A major strategy in their marketing plan this year is to give plant tours. When potential customers come into my client's ISO9000-certified, state-of-the-art facility and see the laser welding station and pumps being engineered to each customer's exacting specifications, they gain a new appreciation for the product they normally buy from a catalog or distributor. Seeing the production process, the people and the equipment in person adds value to the sale and cements relationships with customers. Their goal this year is to have 50 key food-processing clients tour their facility, and they are on target for that.
Mike, the company's national sales manager, makes it very clear that once the buyer positions you as a commodity, your margins are gone. "We want people to know that we are selling them an engineered item and not a commodity," he says.
Ideas turn a commodity into an engineered solution. However, ideas take more time and investigation. Having rep firms investigate needs and fact-find instead of waiting for the buy to come down is a proactive approach everyone can learn from.

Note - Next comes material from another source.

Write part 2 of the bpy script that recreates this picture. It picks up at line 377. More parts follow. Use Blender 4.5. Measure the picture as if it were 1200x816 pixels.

Getting your clients to tour your facility gives them a connection with your business instead of simply buying a product from you. Your clients need to see the people who make the product and your company's investments in buildings and equipment. It's good business to get your customers on your turf once in a while.
Putting It into Action
If you haven't already set a goal to get clients to your facility, you might want to do so. Create an organised, logical presentation that shows a client how his purchase goes from paperwork to finished product. He can see you have an ordered process for doing business.
If you're worried about getting higher prices and not being seen as a commodity, it's a safe bet that just about every business has the same problem. The good news is people still buy things from people, and we still have some highly paid salespeople who have developed extraordinary faxing skills.
"There is no such thing as a commodity," wrote Theodore Levitt, in his book The Marketing Imagination. Your job is to find ways to differentiate your product and yourself from the competition. A tour of your facility is one way to show the uniqueness of what you do.